Os policiais de tropa de choque que vieram tirá-lo de seu apartamento também o agrediram, disse o jornalista, com um deles cuspindo nele. A CNN pediu nota para a Yasam, a Unidade de Patrulha Especial da Polícia de Israel, mas não teve retorno até a publicação desta matéria.
Famílias enlutadas pensam no futuro
Tomando uma xícara de chá quente, com ervas que ele colheu no jardim do terraço de um albergue de sua propriedade em Tel Aviv, Maoz Inon afirmou à CNN que se tornou um ativista pela paz uma semana depois que seus pais foram mortos no ataque de 7 de outubro.

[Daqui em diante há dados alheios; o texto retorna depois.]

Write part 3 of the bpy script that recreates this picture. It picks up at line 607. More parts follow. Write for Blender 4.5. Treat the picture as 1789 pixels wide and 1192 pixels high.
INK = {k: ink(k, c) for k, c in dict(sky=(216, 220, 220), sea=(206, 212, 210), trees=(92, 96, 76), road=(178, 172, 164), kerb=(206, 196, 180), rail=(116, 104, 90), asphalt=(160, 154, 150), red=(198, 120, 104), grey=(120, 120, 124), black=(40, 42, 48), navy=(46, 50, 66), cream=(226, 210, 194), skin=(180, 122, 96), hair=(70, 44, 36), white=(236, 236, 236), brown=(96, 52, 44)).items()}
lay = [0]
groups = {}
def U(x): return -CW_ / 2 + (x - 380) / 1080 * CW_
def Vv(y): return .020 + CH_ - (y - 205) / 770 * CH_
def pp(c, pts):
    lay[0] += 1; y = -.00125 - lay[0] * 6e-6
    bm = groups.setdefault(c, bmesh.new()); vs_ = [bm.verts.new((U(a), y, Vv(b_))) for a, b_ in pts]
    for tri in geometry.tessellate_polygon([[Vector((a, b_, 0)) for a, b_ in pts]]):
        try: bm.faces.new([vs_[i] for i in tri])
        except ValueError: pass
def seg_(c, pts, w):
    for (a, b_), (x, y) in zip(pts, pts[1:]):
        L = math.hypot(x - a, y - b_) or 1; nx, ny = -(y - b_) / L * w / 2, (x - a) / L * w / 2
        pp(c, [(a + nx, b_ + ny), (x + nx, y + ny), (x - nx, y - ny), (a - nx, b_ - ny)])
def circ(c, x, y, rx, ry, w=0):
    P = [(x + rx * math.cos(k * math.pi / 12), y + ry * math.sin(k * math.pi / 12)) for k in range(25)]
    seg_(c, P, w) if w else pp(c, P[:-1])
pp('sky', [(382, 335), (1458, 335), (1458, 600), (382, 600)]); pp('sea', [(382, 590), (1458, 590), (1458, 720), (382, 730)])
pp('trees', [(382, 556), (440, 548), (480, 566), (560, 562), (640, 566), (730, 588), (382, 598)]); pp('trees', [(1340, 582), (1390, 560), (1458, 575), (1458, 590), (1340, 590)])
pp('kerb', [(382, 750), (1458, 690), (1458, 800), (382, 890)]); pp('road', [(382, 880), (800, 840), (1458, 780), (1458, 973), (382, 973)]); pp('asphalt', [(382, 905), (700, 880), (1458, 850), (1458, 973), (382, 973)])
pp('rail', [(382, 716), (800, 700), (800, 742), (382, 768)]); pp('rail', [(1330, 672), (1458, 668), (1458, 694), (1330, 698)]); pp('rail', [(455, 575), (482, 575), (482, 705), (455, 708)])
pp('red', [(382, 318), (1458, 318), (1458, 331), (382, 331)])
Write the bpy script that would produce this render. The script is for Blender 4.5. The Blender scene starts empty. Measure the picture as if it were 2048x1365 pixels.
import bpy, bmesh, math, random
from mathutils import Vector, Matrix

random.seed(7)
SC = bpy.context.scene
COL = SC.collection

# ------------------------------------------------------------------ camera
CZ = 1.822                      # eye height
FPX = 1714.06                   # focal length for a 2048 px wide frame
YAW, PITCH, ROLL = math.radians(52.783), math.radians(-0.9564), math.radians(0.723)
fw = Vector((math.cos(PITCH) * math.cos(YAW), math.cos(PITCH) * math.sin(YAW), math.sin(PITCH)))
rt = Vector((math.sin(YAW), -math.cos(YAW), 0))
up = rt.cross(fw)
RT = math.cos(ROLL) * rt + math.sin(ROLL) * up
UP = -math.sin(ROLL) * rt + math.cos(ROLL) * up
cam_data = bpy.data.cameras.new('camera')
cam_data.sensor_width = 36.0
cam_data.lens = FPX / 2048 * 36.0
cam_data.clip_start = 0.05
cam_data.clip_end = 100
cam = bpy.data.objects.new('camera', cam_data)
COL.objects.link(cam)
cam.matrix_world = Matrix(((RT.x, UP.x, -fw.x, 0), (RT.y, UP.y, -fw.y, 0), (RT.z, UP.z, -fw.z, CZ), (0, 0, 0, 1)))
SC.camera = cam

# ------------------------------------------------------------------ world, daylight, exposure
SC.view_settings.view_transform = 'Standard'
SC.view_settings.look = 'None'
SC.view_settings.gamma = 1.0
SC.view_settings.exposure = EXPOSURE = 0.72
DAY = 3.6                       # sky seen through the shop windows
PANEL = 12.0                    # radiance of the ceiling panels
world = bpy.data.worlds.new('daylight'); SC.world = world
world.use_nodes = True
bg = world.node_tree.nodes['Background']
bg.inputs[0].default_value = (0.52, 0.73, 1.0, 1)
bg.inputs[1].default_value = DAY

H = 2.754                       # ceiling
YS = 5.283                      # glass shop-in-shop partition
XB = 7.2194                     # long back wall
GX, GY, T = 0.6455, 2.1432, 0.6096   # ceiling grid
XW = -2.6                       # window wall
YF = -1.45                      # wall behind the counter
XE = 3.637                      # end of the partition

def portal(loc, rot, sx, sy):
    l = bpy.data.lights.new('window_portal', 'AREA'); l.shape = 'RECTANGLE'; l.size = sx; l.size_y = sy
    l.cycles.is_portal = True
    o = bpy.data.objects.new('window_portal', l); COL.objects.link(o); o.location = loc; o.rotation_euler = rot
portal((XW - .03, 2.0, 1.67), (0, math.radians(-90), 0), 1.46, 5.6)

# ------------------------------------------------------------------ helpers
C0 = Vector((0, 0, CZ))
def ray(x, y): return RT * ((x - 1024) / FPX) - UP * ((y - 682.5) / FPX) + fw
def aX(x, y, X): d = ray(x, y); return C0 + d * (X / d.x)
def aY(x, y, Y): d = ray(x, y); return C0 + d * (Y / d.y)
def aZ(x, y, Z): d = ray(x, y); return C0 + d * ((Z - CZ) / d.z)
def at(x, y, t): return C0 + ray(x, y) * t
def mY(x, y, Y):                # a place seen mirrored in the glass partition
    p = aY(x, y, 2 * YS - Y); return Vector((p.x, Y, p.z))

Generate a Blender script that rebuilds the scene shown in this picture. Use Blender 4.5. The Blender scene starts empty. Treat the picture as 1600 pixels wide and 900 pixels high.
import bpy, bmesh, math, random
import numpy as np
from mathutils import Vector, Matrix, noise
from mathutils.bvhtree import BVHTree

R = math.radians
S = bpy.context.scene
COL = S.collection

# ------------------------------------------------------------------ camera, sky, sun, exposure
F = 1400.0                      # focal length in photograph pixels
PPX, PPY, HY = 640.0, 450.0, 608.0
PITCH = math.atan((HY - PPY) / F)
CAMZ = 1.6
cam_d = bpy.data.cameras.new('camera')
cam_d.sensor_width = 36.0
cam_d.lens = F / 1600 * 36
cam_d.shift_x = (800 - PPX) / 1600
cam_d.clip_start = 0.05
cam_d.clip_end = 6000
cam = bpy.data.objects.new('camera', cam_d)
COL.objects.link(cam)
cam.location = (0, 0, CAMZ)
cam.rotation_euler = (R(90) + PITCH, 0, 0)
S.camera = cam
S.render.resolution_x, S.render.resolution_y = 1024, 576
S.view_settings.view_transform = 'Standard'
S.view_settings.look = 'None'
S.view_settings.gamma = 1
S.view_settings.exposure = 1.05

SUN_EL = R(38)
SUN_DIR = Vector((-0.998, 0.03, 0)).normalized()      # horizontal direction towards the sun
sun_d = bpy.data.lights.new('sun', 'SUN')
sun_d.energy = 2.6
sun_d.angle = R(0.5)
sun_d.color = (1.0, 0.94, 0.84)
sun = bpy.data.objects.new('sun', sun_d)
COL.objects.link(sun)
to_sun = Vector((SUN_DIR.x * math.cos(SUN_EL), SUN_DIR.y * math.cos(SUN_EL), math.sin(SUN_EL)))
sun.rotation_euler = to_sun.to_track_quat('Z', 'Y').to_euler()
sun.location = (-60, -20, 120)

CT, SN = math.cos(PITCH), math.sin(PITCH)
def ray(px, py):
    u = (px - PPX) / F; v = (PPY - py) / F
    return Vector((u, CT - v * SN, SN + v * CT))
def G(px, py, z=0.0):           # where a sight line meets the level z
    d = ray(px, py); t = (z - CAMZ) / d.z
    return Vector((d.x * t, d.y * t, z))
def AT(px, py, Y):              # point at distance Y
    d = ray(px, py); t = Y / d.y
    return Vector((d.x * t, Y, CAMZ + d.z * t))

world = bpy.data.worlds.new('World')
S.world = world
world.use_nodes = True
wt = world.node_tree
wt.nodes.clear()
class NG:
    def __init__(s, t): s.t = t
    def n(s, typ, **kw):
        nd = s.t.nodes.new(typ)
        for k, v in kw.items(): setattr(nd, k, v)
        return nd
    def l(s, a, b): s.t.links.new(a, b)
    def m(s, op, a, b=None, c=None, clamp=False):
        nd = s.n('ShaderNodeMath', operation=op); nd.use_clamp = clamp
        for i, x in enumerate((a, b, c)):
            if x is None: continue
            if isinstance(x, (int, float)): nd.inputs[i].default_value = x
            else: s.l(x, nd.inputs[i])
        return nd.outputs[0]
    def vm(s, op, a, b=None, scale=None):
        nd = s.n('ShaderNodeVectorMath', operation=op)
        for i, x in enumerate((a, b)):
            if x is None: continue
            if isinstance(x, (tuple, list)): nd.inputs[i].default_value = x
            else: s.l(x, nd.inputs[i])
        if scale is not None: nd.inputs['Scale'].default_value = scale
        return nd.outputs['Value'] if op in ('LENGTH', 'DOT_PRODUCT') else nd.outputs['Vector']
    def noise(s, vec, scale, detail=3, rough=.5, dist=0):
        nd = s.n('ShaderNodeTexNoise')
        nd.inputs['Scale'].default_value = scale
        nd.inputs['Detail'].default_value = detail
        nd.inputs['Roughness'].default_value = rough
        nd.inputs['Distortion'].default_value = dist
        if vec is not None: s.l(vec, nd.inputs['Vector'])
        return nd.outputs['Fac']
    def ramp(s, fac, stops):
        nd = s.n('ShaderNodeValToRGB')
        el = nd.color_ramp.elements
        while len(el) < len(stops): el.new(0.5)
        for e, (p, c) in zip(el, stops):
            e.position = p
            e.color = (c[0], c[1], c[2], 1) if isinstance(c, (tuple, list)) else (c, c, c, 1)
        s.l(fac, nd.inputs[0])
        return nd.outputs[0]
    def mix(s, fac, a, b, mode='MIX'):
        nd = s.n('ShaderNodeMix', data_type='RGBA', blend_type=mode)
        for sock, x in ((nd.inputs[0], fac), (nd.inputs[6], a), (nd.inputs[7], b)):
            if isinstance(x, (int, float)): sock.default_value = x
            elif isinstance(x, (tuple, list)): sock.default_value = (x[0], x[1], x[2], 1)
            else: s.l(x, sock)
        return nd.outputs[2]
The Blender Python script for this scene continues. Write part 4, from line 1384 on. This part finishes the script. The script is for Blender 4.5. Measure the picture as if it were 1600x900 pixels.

Naquele momento, percebeu que “a paz é a única coisa que pode trazer segurança a todos os que vivem entre o rio Jordão e o Mar Mediterrâneo”.
Ele não foi sancionado da mesma forma que outras pessoas do movimento pela paz, dizendo que se deve ao fato de ele estar entre as famílias afetadas pelo ataque do Hamas.
“Estou usando meu privilégio e 15 minutos de fama como vítima para evitar que outros se tornem vítimas”, destacou.
Poucos ativistas judeus pela paz estão prontos para defender abertamente a paz “porque todos estão traumatizados – mas eu tenho as palavras”, disse Inon.
Falando de uma comunidade suburbana perto de Jerusalém, a poucos metros da Linha Verde com a Cisjordânia ocupada, a israelense-americana Elana Kaminka disse à CNN que costumava comprar vegetais em uma pequena aldeia palestina do outro lado da fronteira.
Mas tudo mudou depois de 7 de outubro, quando o seu filho Yannai, de 20 anos, foi morto enquanto defendia a base de treino de Zikim, perto da fronteira com Gaza, disse ela.
Desde então, as paredes metafóricas e físicas foram erguidas em torno do seu trecho da Linha Verde. Os postos de controle foram reforçados e muitos palestinos que vivem na Cisjordânia tiveram autorizações de trabalho em Israel serem revogadas, diz Kaminka, que não visita a aldeia desde a morte do filho.
Se os israelenses “realmente entendessem o que estava acontecendo nos territórios — o verdadeiro significado prático da ocupação — penso que as suas opiniões seriam diferentes”, ressaltou à CNN da casa onde vive com o marido e outros três filhos.
“E para os palestinos também é muito fácil demonizar os israelenses e todos os soldados israelenses como pessoas horríveis. É super fácil viver em uma bolha onde você não tem nenhuma interação com o outro lado”, ponderou.
A dor que ela sente pela perda do filho é abrangente. Ela tem lutado para escrever ou continuar com seu trabalho voluntário, que inclui apoiar vítimas de violência racista e transportar crianças palestinas doentes para hospitais israelenses.
Kaminka não tem uma posição clara sobre a guerra e, tal como Stahl, diz que existem enormes preocupações de segurança em jogo, especialmente quando mais de 100 reféns permanecem em Gaza.
O que ela tem certeza é que, no longo prazo, a coexistência judaico-palestina é o único caminho a seguir.
Ao apontar para a aldeia palestina que costumava visitar, ela disse: “Temos que encontrar uma maneira de construir uma sociedade comum que pareça justa e justa para o maior número de pessoas possível”.